Des études de
philosophie menées en Grande-Bretagne lui ont permis d’observer la différence
du rapport à l’oralité entre la France et le monde anglo-saxon :
« Chez nous, le professeur est investi d’un savoir et on l’écoute. On se
situe donc d’emblée dans une position plus passive par rapport à la parole. En
Grande-Bretagne, c’est l’échange qui prévaut, le débat mené par le professeur
qui a plus un rôle d’accoucheur de la connaissance », explique la jeune
femme. Ajoutant : « La prédominance de l’écrit, des “Lettres”, sur la
parole, c’est tout de même très français. Mais les choses changent. On le voit
avec la mise en place du grand oral du bac, dès 2021, qui a pour objectif de
former l’élève à s’exprimer en public de façon claire et convaincante. »

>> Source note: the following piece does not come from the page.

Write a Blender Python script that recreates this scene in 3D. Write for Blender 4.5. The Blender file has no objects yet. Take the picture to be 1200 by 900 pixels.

Une épreuve qui aurait valu à Laura Sibony, au temps où elle était encore lycéenne, bien des angoisses. « J’étais une adolescente extrêmement timide. Prendre la parole était quelque chose de vraiment difficile. Quand j’ai quitté Strasbourg pour Sciences-Po, à Paris, en 2011, j’étais fascinée par les orateurs qui y intervenaient. J’avais 17 ans et j’étais admirative de leur talent », se souvient-elle. Un
concours national d’éloquence organisé par l’ensemble des Instituts d’Études Politiques de France lui permettra de vaincre ses peurs. Elle y participe comme d’autres se jetteraient à l’eau. Un défi qui aura un effet « très libérateur ».
Depuis, Laura Sibony a
su vaincre sa timidité. Au point de remporter plusieurs concours d’éloquence, à
la Sorbonne, en 2013, au Rotaract en 2016, puis à HEC l’année suivante.
L’adolescente réservée se mue en jeune femme créant son École de la parole,
proposant du coaching en entreprises, se partageant entre Paris et Strasbourg.
Un art de l’éloquence pour plaire,
émouvoir et convaincre
Une trajectoire qui a
attiré l’attention des éditions Hachette. Désireuses d’inscrire à leur
catalogue un manuel d’éloquence, sur lequel on imagine que de nombreux futurs
bacheliers vont se ruer, elles ont sollicité la jeune femme. Cela donne au
final L’École de la parole. L’art de l’éloquence pour tous ,
un ouvrage conçu comme un guide pratique, d’usage assez ludique, permettant au
lecteur d’avoir « les clefs pour briller en toutes circonstances ».
C’est du moins ce que proclame la quatrième de couverture.
« Il y a des
astuces, des exercices qui permettent de vaincre sa timidité, de gagner de la
confiance en soi et de s’imposer face à un auditoire », poursuit Laura
Sibony qui revient aux fondamentaux d’une éloquence bien menée, telle que
Cicéron la définissait, il y a 2000 ans : « Plaire, émouvoir et
convaincre ». Attention, doigt levé, elle précise bien : « Dans
cet ordre ! ». Ajoutant dans un sourire : « Cela n’a pas
changé depuis l’Antiquité ».
Le propos est ample comme l’illustrent les fiches pratiques qui brassent large : du grand oral du bac au discours de mariage en passant par l’entretien d’embauche, le pitch projet, l’intervention médiatique à l’entretien de personnalité dont sont friandes les écoles de commerce. Mais la recette de l’éloquence s’adosse tout simplement à une vérité première, qu’énonce Laura Sibony : « Un orateur passionné est passionnant, pour la même raison qu’un orateur qui s’ennuie ennuiera le public ».
L’École de la parole. L’art de l’éloquence pour tous , par Laura Sibony, chez Hachette Pratique, 126 pages, 12,90 €. Rencontre avec l’autrice, mercredi 11 novembre, de 11 h à 13 h, à la librairie Kléber à Strasbourg.